A CAMPAIGN group is urging residents across the borough to tell Basildon Council they don’t want hundreds of extra flats crammed into their town centres.

Members of Wickford Action Group warned the £125million Wickford Masterplan left the town with hundreds of flats, but little improvements to shopping, leisure and health facilities.

The planning blueprint, which was first dreamed up in 2005, had to be shelved five years later by Basildon Council because of problems with finding a suitable private developer to build a new street market, health centre, community centre with library, and swimming pool.

Tory council leaders hope the masterplan will be completed and argued plans announced last week for a new Sainsbury’s and petrol station on the site of the Co-op store, off the High Street, could attract investment.

But Action Group members urged residents in other areas facing similar masterplans, such as Pitsea, Laindon, and Basildon, to take notice of their bad experience and oppose housing development plans.

John Rushton, from the Action Group, said: “The council is asking for residents’ views on future development.
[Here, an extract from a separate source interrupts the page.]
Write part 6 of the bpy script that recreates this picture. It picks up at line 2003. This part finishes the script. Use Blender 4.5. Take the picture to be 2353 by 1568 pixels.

It may be a good time to remind people of our experiences of the project in Wickford, which has not ended well.

“We’ve been left with 135 flats in four multi-storey blocks, including a monstrous seven- storey block near the old post office, and two building sites empty for four years. But there are no extra doctors, dentists, or school places.”

Council leader Tony Ball hit back. He said: “It can't have escaped the group’s notice we have suffered the worst economic recession in living memory and town centres schemes up and down the country are failing.

“We need private investment, as has happened in Basildon and Pitsea, to regenerate Wickford, and it is up to all of us to create the conditions that will attract this investment. Now is not the time for negativity.”